Friday, 25 March 2016

How Nigeria's First Female Mechanic Provided a Way Out of Prostitution for Other Ladies - Al Jazeera

International news channel, Al Jazeera, earlier today, published an article which was written to celebrate the first Nigerian female mechanic who provided a way for other ladies out of prostitution.


 
Sandra Aguebor is Nigeria's first lady mechanic.
 
Growing up in a polygamous family in Benin City, her mother actively discouraged her from following her dreams, sometimes beating her when she would be out tinkering with an engine instead of doing her chores in the kitchen.
 
But Sandra is the sort of woman that responds well to adversary.
 
"The constraints, the obstacles, the challenges that could have driven me back, they became my opportunity.

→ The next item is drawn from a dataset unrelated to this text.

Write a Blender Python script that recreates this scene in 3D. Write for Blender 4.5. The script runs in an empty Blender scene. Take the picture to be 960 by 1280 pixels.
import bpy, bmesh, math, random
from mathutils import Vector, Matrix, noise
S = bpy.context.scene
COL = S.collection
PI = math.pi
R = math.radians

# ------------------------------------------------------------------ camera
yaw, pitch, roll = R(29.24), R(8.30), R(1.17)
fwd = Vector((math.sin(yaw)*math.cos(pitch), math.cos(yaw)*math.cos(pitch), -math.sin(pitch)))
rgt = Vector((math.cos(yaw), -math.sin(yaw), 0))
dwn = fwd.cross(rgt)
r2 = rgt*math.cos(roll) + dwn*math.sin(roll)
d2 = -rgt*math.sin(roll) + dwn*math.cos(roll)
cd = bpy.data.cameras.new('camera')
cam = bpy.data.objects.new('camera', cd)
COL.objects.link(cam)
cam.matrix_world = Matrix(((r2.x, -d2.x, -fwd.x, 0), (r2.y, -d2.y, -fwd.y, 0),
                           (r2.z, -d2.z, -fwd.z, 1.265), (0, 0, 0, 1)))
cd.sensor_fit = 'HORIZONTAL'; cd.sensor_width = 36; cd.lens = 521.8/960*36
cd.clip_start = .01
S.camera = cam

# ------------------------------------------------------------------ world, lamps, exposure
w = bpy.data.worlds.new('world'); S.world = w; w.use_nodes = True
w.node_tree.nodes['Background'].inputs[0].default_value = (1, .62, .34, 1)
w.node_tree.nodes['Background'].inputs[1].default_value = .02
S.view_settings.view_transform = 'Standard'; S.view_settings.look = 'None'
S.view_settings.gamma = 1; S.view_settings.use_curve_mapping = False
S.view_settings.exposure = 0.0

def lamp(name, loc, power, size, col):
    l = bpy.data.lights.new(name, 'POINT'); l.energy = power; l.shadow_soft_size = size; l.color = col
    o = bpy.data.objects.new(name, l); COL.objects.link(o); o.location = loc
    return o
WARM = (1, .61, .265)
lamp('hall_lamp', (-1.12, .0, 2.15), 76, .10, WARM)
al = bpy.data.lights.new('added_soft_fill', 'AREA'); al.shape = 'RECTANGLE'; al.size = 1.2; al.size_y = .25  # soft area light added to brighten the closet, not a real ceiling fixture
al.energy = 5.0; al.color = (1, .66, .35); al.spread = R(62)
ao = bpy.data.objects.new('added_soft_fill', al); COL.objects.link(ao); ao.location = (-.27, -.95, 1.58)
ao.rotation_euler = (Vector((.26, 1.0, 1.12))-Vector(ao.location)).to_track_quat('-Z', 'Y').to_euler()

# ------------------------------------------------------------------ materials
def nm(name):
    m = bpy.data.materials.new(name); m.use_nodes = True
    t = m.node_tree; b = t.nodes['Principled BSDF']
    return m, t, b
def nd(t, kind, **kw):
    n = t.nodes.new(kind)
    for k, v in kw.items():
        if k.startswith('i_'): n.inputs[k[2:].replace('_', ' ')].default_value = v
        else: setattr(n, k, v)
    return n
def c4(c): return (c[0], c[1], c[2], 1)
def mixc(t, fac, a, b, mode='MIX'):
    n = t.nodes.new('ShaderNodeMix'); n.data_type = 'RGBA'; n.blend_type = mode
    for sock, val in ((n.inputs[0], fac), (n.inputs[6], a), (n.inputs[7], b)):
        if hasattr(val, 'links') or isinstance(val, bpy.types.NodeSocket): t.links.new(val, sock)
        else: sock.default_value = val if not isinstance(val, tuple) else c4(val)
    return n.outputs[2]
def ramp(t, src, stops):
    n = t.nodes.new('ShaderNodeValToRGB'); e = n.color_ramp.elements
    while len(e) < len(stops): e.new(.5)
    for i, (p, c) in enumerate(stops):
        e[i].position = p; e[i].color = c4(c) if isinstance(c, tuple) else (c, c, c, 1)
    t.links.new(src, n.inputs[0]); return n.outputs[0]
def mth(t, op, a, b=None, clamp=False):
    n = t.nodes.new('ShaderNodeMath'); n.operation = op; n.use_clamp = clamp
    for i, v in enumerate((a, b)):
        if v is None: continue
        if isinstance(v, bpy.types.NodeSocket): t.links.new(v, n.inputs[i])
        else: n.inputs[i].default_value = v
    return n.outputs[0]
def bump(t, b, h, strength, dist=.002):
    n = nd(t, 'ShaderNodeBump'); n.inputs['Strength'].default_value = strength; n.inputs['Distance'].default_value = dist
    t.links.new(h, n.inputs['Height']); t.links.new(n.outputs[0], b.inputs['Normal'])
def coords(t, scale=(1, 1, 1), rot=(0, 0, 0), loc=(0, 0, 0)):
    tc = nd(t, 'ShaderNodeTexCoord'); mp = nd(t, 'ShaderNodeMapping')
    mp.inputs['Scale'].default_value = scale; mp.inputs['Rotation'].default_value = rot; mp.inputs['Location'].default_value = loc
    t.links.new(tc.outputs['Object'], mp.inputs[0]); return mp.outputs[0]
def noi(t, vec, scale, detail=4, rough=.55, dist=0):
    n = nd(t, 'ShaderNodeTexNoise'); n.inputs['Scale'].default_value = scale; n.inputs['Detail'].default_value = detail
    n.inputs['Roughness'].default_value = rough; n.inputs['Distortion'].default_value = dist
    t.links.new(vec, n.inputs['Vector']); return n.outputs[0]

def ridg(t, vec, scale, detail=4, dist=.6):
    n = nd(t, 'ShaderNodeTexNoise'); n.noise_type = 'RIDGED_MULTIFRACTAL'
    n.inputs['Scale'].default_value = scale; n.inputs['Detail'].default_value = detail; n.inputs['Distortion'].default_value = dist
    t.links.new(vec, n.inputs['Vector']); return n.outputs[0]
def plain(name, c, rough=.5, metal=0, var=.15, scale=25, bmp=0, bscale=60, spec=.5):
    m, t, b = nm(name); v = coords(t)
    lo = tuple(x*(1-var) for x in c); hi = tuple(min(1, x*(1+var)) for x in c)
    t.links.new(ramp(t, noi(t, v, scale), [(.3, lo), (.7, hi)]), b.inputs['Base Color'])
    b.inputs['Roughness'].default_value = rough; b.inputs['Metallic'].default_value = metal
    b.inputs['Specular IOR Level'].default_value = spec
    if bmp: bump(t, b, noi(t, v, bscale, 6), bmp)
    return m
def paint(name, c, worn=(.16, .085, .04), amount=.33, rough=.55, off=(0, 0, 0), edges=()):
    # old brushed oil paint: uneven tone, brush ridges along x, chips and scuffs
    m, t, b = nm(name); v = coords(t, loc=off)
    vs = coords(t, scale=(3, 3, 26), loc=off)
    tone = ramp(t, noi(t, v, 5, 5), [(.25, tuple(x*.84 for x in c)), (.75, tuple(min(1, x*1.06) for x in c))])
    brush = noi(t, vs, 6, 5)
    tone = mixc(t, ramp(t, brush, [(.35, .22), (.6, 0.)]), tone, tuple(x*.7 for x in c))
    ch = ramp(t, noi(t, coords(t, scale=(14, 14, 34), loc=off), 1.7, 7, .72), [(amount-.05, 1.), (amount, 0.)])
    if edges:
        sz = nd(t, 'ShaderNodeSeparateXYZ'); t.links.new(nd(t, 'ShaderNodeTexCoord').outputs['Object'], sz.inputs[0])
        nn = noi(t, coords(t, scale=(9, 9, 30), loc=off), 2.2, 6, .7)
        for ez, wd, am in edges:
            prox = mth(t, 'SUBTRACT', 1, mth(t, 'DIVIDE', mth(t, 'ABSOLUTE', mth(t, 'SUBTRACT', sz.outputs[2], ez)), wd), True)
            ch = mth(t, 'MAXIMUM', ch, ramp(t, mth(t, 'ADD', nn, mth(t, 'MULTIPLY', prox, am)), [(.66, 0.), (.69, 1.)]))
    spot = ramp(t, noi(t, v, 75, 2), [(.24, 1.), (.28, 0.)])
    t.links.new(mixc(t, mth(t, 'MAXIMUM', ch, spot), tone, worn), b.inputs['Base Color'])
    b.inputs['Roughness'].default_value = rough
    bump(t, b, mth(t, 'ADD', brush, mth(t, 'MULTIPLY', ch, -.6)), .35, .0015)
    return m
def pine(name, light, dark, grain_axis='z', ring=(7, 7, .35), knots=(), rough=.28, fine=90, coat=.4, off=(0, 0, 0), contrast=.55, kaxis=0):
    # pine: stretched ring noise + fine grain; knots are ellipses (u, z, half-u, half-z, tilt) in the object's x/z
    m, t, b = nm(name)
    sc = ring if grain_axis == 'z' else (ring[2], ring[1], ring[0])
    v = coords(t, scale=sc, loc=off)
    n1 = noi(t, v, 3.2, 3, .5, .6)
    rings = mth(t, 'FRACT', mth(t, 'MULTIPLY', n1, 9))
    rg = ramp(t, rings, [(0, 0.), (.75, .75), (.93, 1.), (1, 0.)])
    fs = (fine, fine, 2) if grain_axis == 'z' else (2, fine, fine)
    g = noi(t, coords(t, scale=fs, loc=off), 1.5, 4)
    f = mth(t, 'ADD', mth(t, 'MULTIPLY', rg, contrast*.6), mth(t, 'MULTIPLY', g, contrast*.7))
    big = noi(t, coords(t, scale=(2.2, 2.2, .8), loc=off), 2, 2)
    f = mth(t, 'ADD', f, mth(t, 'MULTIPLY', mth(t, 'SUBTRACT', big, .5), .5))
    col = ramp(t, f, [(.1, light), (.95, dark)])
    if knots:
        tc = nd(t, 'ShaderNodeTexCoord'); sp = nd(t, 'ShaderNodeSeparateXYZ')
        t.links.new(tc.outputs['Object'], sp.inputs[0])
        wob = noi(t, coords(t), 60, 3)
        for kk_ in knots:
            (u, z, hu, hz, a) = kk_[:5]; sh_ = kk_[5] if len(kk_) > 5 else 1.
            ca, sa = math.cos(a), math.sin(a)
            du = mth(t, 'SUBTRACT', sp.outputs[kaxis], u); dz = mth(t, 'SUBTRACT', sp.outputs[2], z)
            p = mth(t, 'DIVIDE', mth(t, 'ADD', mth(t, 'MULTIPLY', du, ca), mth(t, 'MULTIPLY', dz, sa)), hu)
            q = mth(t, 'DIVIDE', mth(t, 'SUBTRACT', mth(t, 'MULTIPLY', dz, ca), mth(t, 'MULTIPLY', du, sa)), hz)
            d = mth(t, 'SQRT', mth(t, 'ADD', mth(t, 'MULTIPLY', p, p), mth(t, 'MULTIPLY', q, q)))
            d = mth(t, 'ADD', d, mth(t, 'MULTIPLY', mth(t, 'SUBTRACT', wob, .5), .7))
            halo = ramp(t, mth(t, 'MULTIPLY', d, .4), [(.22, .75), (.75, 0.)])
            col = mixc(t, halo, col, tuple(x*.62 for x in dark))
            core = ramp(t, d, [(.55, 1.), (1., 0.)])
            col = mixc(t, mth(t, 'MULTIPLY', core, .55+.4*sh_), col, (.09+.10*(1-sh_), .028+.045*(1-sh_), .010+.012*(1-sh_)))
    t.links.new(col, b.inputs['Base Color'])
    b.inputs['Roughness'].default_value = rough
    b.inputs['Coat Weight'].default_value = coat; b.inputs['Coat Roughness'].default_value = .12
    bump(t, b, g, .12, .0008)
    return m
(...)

The future looks bright," she says.
 
She has built a network of female mechanics that is spreading from city to city, and training former sex workers, orphans, and victims of trafficking to be mechanics.
 
Sandra believes that women are better suited to high quality, technical work on motor vehicles. "Our clients keep coming back - they prefer us because we are determined to be better than a lot of mechanics who take their job and their salary for granted," she says.
 
Sandra's Lady Mechanic Initiative has now spread to the north with its first project in Kano City where the response from Muslim women has been unprecedented.
 
"My Nigeria is the giant of Africa.... My Nigeria is the first to the produce first woman mechanics in Africa. My Nigeria is where you find lots of women doing male-dominated professions. My Nigeria's women are strong women," she told Aljazeera.